Indiana Jones e il regno del teschio di cristallo, recensione

L’incipit ambientato nel 1957 ci porta nel bel mezzo del deserto del Nevada con una squadra di militari russi,  capeggiati da Irina Spalko (Cate Blanchett) e dal Colonnello Dovchenko (Igor Jijikine), che assalta nientemeno che la famigerata e segretissima Area 51. In compagnia della Spalko ci sono Indiana Jones (Harrison Ford) e l’amico George “Mac” McHale (Ray Winstone) che catturati dai sovietici, scopriranno che questi ultimi sono interessati ad una particolare cassa che contiene dei resti alieni.

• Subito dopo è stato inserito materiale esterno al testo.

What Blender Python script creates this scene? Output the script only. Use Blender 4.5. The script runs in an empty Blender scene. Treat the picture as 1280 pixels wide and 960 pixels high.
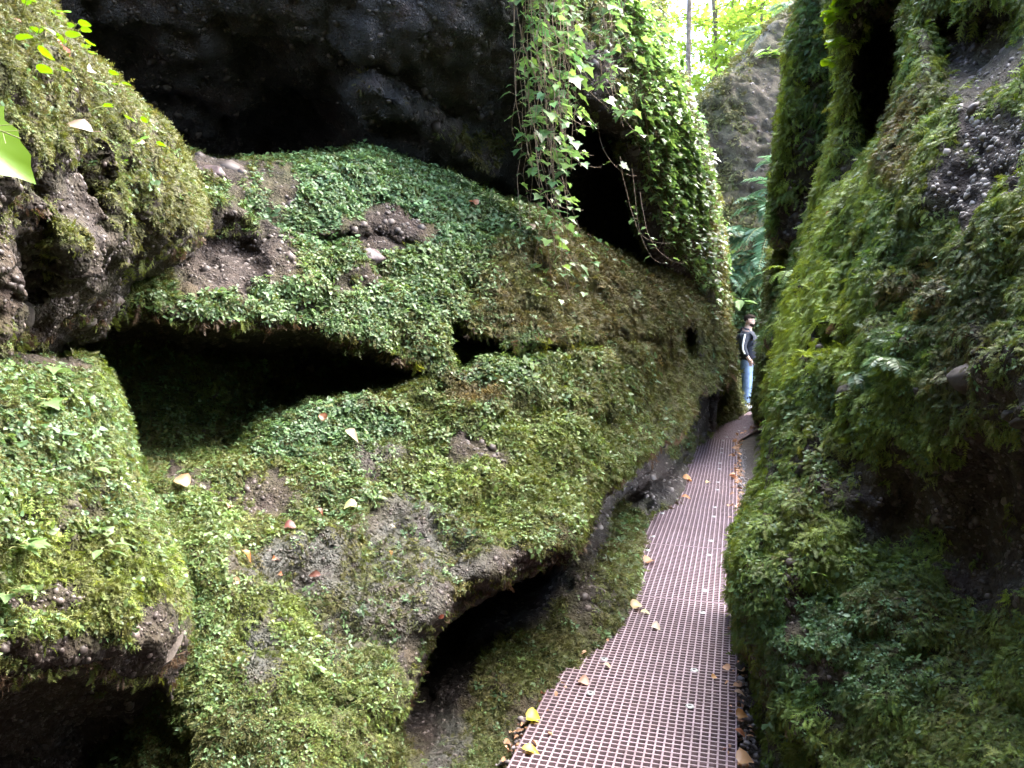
import bpy, bmesh, math, random
import numpy as np
from mathutils import Vector, Matrix

random.seed(7)
RNG = np.random.default_rng(11)
SC = bpy.context.scene
COL = SC.collection
R = math.radians

# ------------------------------------------------------------------ camera
F = 967.0                      # focal length in pixels of a 1280 wide picture
PITCH = R(4.4)
CAM_Z = 1.6
cam = bpy.data.cameras.new('camera')
camo = bpy.data.objects.new('camera', cam)
COL.objects.link(camo)
camo.location = (0, 0, CAM_Z)
camo.rotation_euler = (R(90) - PITCH, 0, 0)
cam.sensor_fit = 'HORIZONTAL'
cam.sensor_width = 36.0
cam.lens = 36.0 * F / 1280
cam.clip_end = 500
cam.clip_start = 0.05
SC.camera = camo


def ray(px, py):
    """direction through a pixel, scaled to one metre of depth (y)"""
    px = np.asarray(px, float); py = np.asarray(py, float)
    xn = (px - 640) / F
    yn = -(py - 480) / F
    c, s = math.cos(PITCH), math.sin(PITCH)
    y = c + yn * s
    z = -s + yn * c
    return np.stack([xn / y, np.ones_like(xn), z / y], -1)


def at(px, py, d):
    return np.array([0, 0, CAM_Z]) + ray(px, py) * np.asarray(d, float)[..., None]


# ------------------------------------------------------------------ noise
def _hash(ix, iy, iz, seed):
    h = (ix * 374761393 + iy * 668265263 + iz * 2147483647 + seed * 1274126177) & 0xffffffff
    h = ((h ^ (h >> 13)) * 1274126177) & 0xffffffff
    h = ((h ^ (h >> 16)) * 2246822519) & 0xffffffff
    return h ^ (h >> 15)


def perlin(P, seed=0):
    P = np.asarray(P, float)
    I = np.floor(P).astype(np.int64)
    f = P - I
    u = f * f * f * (f * (f * 6 - 15) + 10)
    out = 0
    for dx in (0, 1):
        for dy in (0, 1):
            for dz in (0, 1):
                h = _hash(I[..., 0] + dx, I[..., 1] + dy, I[..., 2] + dz, seed)
                gx = (h & 1023) / 511.5 - 1
                gy = ((h >> 10) & 1023) / 511.5 - 1
                gz = ((h >> 20) & 1023) / 511.5 - 1
                d = gx * (f[..., 0] - dx) + gy * (f[..., 1] - dy) + gz * (f[..., 2] - dz)
                w = (u[..., 0] if dx else 1 - u[..., 0]) * (u[..., 1] if dy else 1 - u[..., 1]) * (u[..., 2] if dz else 1 - u[..., 2])
                out = out + d * w
    return out * 1.3


def fbm(P, scale, octv=4, seed=0, gain=0.5):
    P = np.asarray(P, float) / scale
    a, o, t = 1.0, 0, 0
    for k in range(octv):
        o = o + a * perlin(P * (2.03 ** k) + 17.3 * k, seed + k)
        t += a; a *= gain
    return o / t


def sstep(a, b, x):
    t = np.clip((x - a) / (b - a), 0, 1)
    return t * t * (3 - 2 * t)


def poly_sd(poly, X, Y):
    """signed distance to a polygon, positive inside"""
    poly = np.asarray(poly, float)
    d2 = np.full(X.shape, 1e18)
    inside = np.zeros(X.shape, bool)
    n = len(poly)
    for i in range(n):
        ax, ay = poly[i]; bx, by = poly[(i + 1) % n]
        ex, ey = bx - ax, by - ay
        t = np.clip(((X - ax) * ex + (Y - ay) * ey) / (ex * ex + ey * ey + 1e-12), 0, 1)
        d2 = np.minimum(d2, (X - ax - t * ex) ** 2 + (Y - ay - t * ey) ** 2)
        c = ((ay > Y) != (by > Y)) & (X < (bx - ax) * (Y - ay) / ((by - ay) if by != ay else 1e-9) + ax)
        inside ^= c
    d = np.sqrt(d2)
    return np.where(inside, d, -d)


def tps(ctrl, X, Y, smooth=1e-4):
    """thin plate through inverse depths: planes stay planes"""
    c = np.asarray(ctrl, float)
    s = 300.0
    x, y, v = c[:, 0] / s, c[:, 1] / s, 1 / c[:, 2]
    n = len(c)

    def U(r2):
        return np.where(r2 > 1e-12, 0.5 * r2 * np.log(np.maximum(r2, 1e-12)), 0)
    A = np.zeros((n + 3, n + 3))
    A[:n, :n] = U((x[:, None] - x) ** 2 + (y[:, None] - y) ** 2) + smooth * np.eye(n)
    A[:n, n] = 1; A[:n, n + 1] = x; A[:n, n + 2] = y
    A[n:, :n] = A[:n, n:].T
    w = np.linalg.solve(A, np.concatenate([v, np.zeros(3)]))
    X = X / s; Y = Y / s
    out = w[n] + w[n + 1] * X + w[n + 2] * Y
    for i in range(n):
        out = out + w[i] * U((X - x[i]) ** 2 + (Y - y[i]) ** 2)
    lo, hi = v.min() * 0.75, v.max() * 1.25
    return 1 / np.clip(out, lo, hi)


# ------------------------------------------------------------------ objects
def tag(o, label=None, cat=None, group=None, kind=None):
    if label: o['label'] = label
    if cat: o['category'] = cat
    if group: o['group'] = group
    if kind: o['kind'] = kind
    return o


def mesh_obj(name, V, Fc, mat=None, parent=None, smooth=True):
    me = bpy.data.meshes.new(name)
    if isinstance(Fc, np.ndarray):
        V = np.asarray(V, np.float32)
        me.vertices.add(len(V)); me.vertices.foreach_set('co', V.ravel())
        k = Fc.shape[1]
        me.loops.add(Fc.size); me.loops.foreach_set('vertex_index', Fc.astype(np.int32).ravel())
        me.polygons.add(len(Fc)); me.polygons.foreach_set('loop_start', np.arange(0, Fc.size, k, dtype=np.int32))
        me.update(calc_edges=True)
    else:
        me.from_pydata([tuple(map(float, v)) for v in V], [], [tuple(f) for f in Fc]); me.update()
    if smooth and len(me.polygons):
        me.polygons.foreach_set('use_smooth', np.ones(len(me.polygons), bool))
    o = bpy.data.objects.new(name, me)
    COL.objects.link(o)
    if mat: me.materials.append(mat)
    if parent: o.parent = parent
    return o


def empty(name, loc, rz=0.0):
    o = bpy.data.objects.new(name, None)
    COL.objects.link(o)
    o.location = tuple(map(float, loc)); o.rotation_euler = (0, 0, rz)
    o.empty_display_size = 0.1
    return o


# ------------------------------------------------------------------ materials
class NT:
    def __init__(self, name):
        self.m = bpy.data.materials.new(name); self.m.use_nodes = True
        self.t = self.m.node_tree; self.t.nodes.clear()
        self.out = self.n('ShaderNodeOutputMaterial')

    def n(self, typ, **kw):
        nd = self.t.nodes.new(typ)
        for k, v in kw.items():
            if k.startswith('i_'):
                key = k[2:]
                nd.inputs[int(key) if key.isdigit() else key.replace('_', ' ')].default_value = v
            else:
                setattr(nd, k, v)
        return nd

    def l(self, a, b):
        self.t.links.new(a, b)

    def mixc(self, f, a, b, mode='MIX'):
        nd = self.n('ShaderNodeMix', data_type='RGBA', blend_type=mode)
        for s, v in ((0, f), (6, a), (7, b)):
            if hasattr(v, 'is_linked'): self.l(v, nd.inputs[s])
            else: nd.inputs[s].default_value = v if not isinstance(v, tuple) else (*v[:3], 1)
        return nd.outputs[2]

    def math(self, op, a, b=0.0, c=None, clamp=False):
        nd = self.n('ShaderNodeMath', operation=op, use_clamp=clamp)
        for i, v in enumerate((a, b) if c is None else (a, b, c)):
            if hasattr(v, 'is_linked'): self.l(v, nd.inputs[i])
            else: nd.inputs[i].default_value = v
        return nd.outputs[0]

    def ramp(self, f, a, b):
        nd = self.n('ShaderNodeMapRange', interpolation_type='SMOOTHSTEP')
        self.l(f, nd.inputs[0]); nd.inputs[1].default_value = a; nd.inputs[2].default_value = b
        return nd.outputs[0]

    def noise(self, scale, detail=4, rough=0.55, vec=None, dist=0.0):
        nd = self.n('ShaderNodeTexNoise', i_Scale=scale, i_Detail=detail, i_Roughness=rough, i_Distortion=dist)
        self.l(vec if vec is not None else self.pos(), nd.inputs['Vector'])
        return nd.outputs[0]

    def pos(self):
        if not hasattr(self, '_p'):
            self._p = self.n('ShaderNodeTexCoord').outputs['Object']
        return self._p


def mat_rock(name, dark=1.0, rockc=(0.076, 0.052, 0.042), stone=(0.13, 0.105, 0.095), mossc=(0.05, 0.058, 0.014), peb=38.0):
    t = NT(name)
    a = t.n('ShaderNodeAttribute', attribute_name='zone', attribute_type='GEOMETRY')
    sep = t.n('ShaderNodeSeparateColor'); t.l(a.outputs['Color'], sep.inputs[0])
    cover, wet, bare = sep.outputs[0], sep.outputs[1], sep.outputs[2]
    n1 = t.noise(3.0, 6); n2 = t.noise(14.0, 6, 0.65); n3 = t.noise(70.0, 4, 0.7)
    vor = t.n('ShaderNodeTexVoronoi', i_Scale=peb, i_Randomness=1.0); t.l(t.pos(), vor.inputs['Vector'])
    vor2 = t.n('ShaderNodeTexVoronoi', i_Scale=peb * 2.7); t.l(t.pos(), vor2.inputs['Vector'])
    rc = tuple(c * dark for c in rockc); sc = tuple(c * dark for c in stone)
    base = t.mixc(t.ramp(n2, 0.35, 0.7), tuple(c * 0.55 for c in rc), rc)
    pebm = t.math('MULTIPLY', t.ramp(vor.outputs['Distance'], 0.42, 0.2), t.ramp(n1, 0.45, 0.62))
    cvar = t.mixc(t.n('ShaderNodeSeparateColor').outputs[0] if False else t.ramp(n3, 0.3, 0.7), sc, tuple(c * 0.6 for c in sc))
    base = t.mixc(pebm, base, cvar)
    base = t.mixc(t.math('MULTIPLY', t.ramp(n1, 0.5, 0.75), 0.5), base, (0.10 * dark, 0.055 * dark, 0.045 * dark))
    mm = t.math('MULTIPLY', cover, t.ramp(t.math('ADD', n2, t.math('MULTIPLY', cover, 0.25)), 0.42, 0.62), clamp=True)
    mcol = t.mixc(t.ramp(n3, 0.3, 0.7), tuple(c * 0.5 for c in mossc), tuple(c * 1.25 for c in mossc))
    mcol = t.mixc(t.ramp(n1, 0.4, 0.65), mcol, (0.06, 0.05, 0.02))
    col = t.mixc(mm, base, mcol)
    col = t.mixc(t.math('MULTIPLY', wet, t.ramp(n2, 0.3, 0.6)), col, (0.030, 0.032, 0.028))
    b = t.n('ShaderNodeBsdfPrincipled')
    t.l(col, b.inputs['Base Color'])
    ro = t.math('SUBTRACT', 0.88, t.math('MULTIPLY', wet, 0.66))
    t.l(ro, b.inputs['Roughness'])
    b.inputs['Specular IOR Level'].default_value = 0.35
    h = t.math('ADD', t.math('MULTIPLY', n2, 0.5), t.math('MULTIPLY', n3, 0.35))
    h = t.math('ADD', h, t.math('MULTIPLY', t.ramp(vor.outputs['Distance'], 0.5, 0.1), 0.35))
    h = t.math('ADD', h, t.math('MULTIPLY', t.ramp(vor2.outputs['Distance'], 0.5, 0.1), 0.2))
    bp = t.n('ShaderNodeBump', i_Strength=0.9, i_Distance=0.03)
    t.l(h, bp.inputs['Height']); t.l(bp.outputs[0], b.inputs['Normal'])
    t.l(b.outputs[0], t.out.inputs[0])
    return t.m


def mat_leafy(name, rough=0.42, trans=0.3, spec=0.5, attr='INSTANCER', col=None, varamp=0.0):
    """leaf tissue: gloss on top, light passing through"""
    t = NT(name)
    if col is None:
        a = t.n('ShaderNodeAttribute', attribute_name='tint', attribute_type=attr)
        c = a.outputs['Color']
    else:
        n = t.noise(9.0, 3)
        c = t.mixc(t.ramp(n, 0.3, 0.7), tuple(x * 0.75 for x in col), tuple(x * 1.25 for x in col))
    b = t.n('ShaderNodeBsdfPrincipled', i_Roughness=rough)
    b.inputs['Specular IOR Level'].default_value = spec
    t.l(c, b.inputs['Base Color'])
    if trans > 0:
        tr = t.n('ShaderNodeBsdfTranslucent')
        hsv = t.n('ShaderNodeHueSaturation', i_Hue=0.485, i_Saturation=1.15, i_Value=1.5)
        t.l(c, hsv.inputs['Color']); t.l(hsv.outputs[0], tr.inputs[0])
        mx = t.n('ShaderNodeMixShader', i_0=trans)
        t.l(b.outputs[0], mx.inputs[1]); t.l(tr.outputs[0], mx.inputs[2])
        t.l(mx.outputs[0], t.out.inputs[0])
    else:
        t.l(b.outputs[0], t.out.inputs[0])
    return t.m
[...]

Naturalmente il professor Jones riuscirà a darsela a gambe e sopravvissuto al tradimento dell’amico Mac, ad un’esplosione nucleare e ad un terzo grado da parte dell’FBI, sospettato di lavorare per i comunisti finirà per perdere il suo lavoro all’università, ritrovandosi in Perù a dar la caccia ad un leggendario manufatto, che lo porterà non solo a scoprire i resti di una antica civiltà aliena, ma anche di avere un figlio di cui ignorava l’esistenza.

Come accaduto con la saga di Star Wars ecco un’altra storica trilogia, figliata dalla factory hollywoodiana tornare su grande schermo con un quarto capitolo diretto da Steven Spielberg e prodotto da George Lucas, film che arriva a ben diciannove anni dal memorabile Indiana Jones e l’ultima crociata.

Indiana Jones e il regno del teschio di cristallo pur divertendo e non mancando di elementi tipici della saga come azione, humour e godibili tocchi dark, soffre non poco del massiccio utilizzo di effetti in CGI che trasformano la pellicola in un rutilante giocattolone hi-tech dalle improbabili reminscenze fantascientifiche, in questo caso Spielberg e la sua nota osessione cinefila per gli alieni creano più di qualche danno.

Intendiamoci l’operazione nostalgia alla fine da i suoi frutti, il ritorno di volti noti della serie, l’inserimento di un potenziale erede dell’archeologo più famoso ed amato del grande schermo funziona, grazie anche al talentuoso Shia LaBeouf, ma alcune sequenze, su tutte quella davvero ridicola del sito nucleare, ma anche il fracassone finale alla Incontri ravvicinati del terzo tipo lascia il segno, risultano davvero troppo stridenti per chi ha vissuto e metabolizzato appieno l’immaginario avventuroso della trilogia originale.

Nel film di Spielberg c’è una pericolosa aria da videogame che rende l’operazione simile a quella intrapresa da Lucas per i controversi prequel di Star Wars, anche se come ribadito di certo non ci si annoia, alla fine della visione si ha la netta sensazione che il personaggio di Ford sia fuori tempo massimo rispetto ai canoni estetici del cinema odierno, quindi piuttosto inadatto a transitare in quello che si rivela un strano ibrido hi-tech che ha l’intento, ma non la piena capacità di accontentare un po’ tutti, vecchi appassionati e fan dell’ultima ora.

Note di produzione: le musiche del film sono state affidate al veterano John Williams autore delle musiche della trilogia originale. Nell’ottobre del 2007 dall’ufficio di Spielberg venne trafugato un computer contenente oltre 4000 foto realizzate sul set del film, il colpevole del furto venne arrestato prima che riuscisse a venderle. Gli incassi del film superarono worldwide i 786 milioni di dollari a fronte di un budget investito di 185.